Test cricket returned to Pakistan for the first time since a deadly terrorist attack on the Sri Lankan cricket team in Lahore in 2009. Rain meant the match ended in a draw but nothing dampened Pakistan's enthusiasm.

Test cricket returned to Pakistan for the first time in ten years, after terrorists launched a deadly gun attack against touring Sri Lankan cricket team's bus in Lahore in 2009.

Sri Lanka, the team that was the subject of the 2009 attack, returned to play the test match against Pakistan at the Rawalpindi stadium. Despite the historic occasion, the match ended in a draw on Sunday after being called off due to bad weather and light conditions.

Read more: Are international sports returning to Pakistan?

Since the attack, Pakistan's national cricket team has played its test home matches on neutral territory, mostly in the United Arab Emirates, despite the game being the country's top sport.

Gates were opened to the crowds for free and around 12,000 cricket fans turned out on the fifth and final day of the match.

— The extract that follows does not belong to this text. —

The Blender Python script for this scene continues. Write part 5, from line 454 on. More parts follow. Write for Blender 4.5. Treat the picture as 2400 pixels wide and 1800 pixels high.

Playing at home is a 'totally different experience'

Pakistan opener Abid Ali became the first batsman to score a debut hundred in both Test and one-day international cricket.

Abid finished with 109 not out and Babar Azam was unbeaten on 102 as Pakistan scored 252-2 in reply to Sri Lanka's first innings total of 308-6 declared.

Read more: Can the Bundesliga make it big in South Asia?

Dhananjaya de Silva, Sri Lankan batsman, also scored his sixth test century, scoring an unbeaten 102.

"It's a totally different experience (to play at home) and I want to thank the crowd. Everyone knew there wouldn't be a result but they all came out. As a team we've not had this kind of support for 9-10 years," said Pakistan capitain, Azhar Ali.

The 2009 attack took place about 500 meters from the Gaddafi stadium in Lahore. Eight people were killed including six policemen and several of the players and officials sustained shrapnel injuries.

Following the attack, Pakistan was stripped of its 2011 Cricket World Cup hosting rights.